In an ideal situation, we can express migrations as two lossless functions, that transform the old to the new, and the new to the old. This will not be (completely) true for the examples above. So, we have to decide, possibly on a case-by-case basis, who is responsible for updating the data, if it can't be done automatically. For example, after we settle on a v2 schema, will we ask some or all authorities to fill out new forms for existing interventions? Will we attempt to automate this for them, using some kind of text parsing on the freeform description? What if the new schema requires them to split a linear route every time the cross-section design changes?

## API

The data model and storage are likely the difficult parts of this design; the API and server implementing it should be much simpler. They can just be a thin **stateless** wrapper, performing authentication and then interacting with the database. Thus, they could be serverless, since the start-up time should be trivial.

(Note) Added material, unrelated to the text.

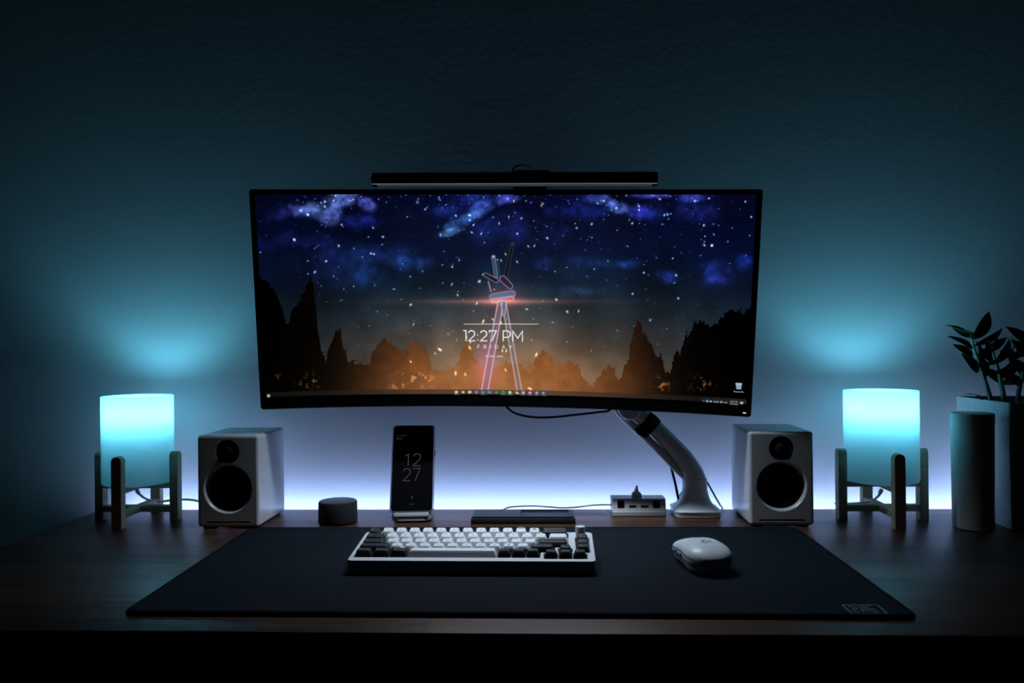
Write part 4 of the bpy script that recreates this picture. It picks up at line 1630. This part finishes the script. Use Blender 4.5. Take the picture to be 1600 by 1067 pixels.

We should check if GDS prefers any particular languages or frameworks. Some options that some/all of the team is familiar with:

- Go
- Python (Flask?) -- is the GIL a problem?
- Rust (overkill, Dustin not in favor)
- Others?

We can figure out the JSON (or gRPC?) API as we go. The output would generally be an ATIP GeoJSON file, or the currently-evolving combined scheme GeoJSON format. Some endpoints would be:

- get one scheme + version
- get the latest version of a scheme
- update one scheme
- get all schemes combined (possibly filtering the results)
- submit/save a scheme
- submit/save edits

### Svelte / UI changes

We need to integrate whatever GDS auth layer. Talking to the backend may be trivial (`fetch` calls), or maybe we use something like websockets for saving commands while people edit.

We should be very careful to keep the existing ATIP pages (browsing authorities, editing a scheme, and browsing a bunch of combined schemes) able to be used **without** any of the backend and database this doc describes. The current file-based approach is very simple to deploy. There may be other users who don't want any sort of backend. So, we need to find a way to make the frontend changes agnostic to a backend (the current one being "local storage").

Similarly, whatever backend we develop will inevitably be coupled to ATE use cases, scheme metadata, etc. Making it generic to allow another org to someday deploy it is not high priority. All the same, we should future-proof this from the start by keeping all the backend code open source from the start, using Docker and Terraform and similar to provision cloud resources based on config that somebody could easily adjust. There will be exceptions (like GDS auth integration), but we should try to keep things reasonably modular.

### Syncing

Suppose somebody is editing an ATIP scheme. How often should the frontend save the changes to the cloud? Should this only happen when the user explicitly saves and submits a version of the scheme? Should we log every command/edit and stream those to a database with something like websockets?

How should concurrent edits work? We do **not** want to take on the immense technical and design complexity of an app with real-time collaboration, like Google Docs or Felt or Figma, without very good reason. Can we ensure only one person from an authority is submitting a new version of some scheme at a time? Should we surface something in the UI to show the user currently editing a scheme? Can we come up with a robust UI and algorithm to diff two schemes and guide the user through resolving any conflicts, and make the user submitting a scheme second deal with any conflicts?

### IAM / permissions

I'm hoping the GDS auth system solves this for us. I would imagine we have, or can easily configure, groups of users and define some permissions in our API. Within an authority, there are read-only users and editors, who can submit a scheme. Within ATE, we have read-only data analysts, and inspectors who can write comments, but not directly modify a scheme.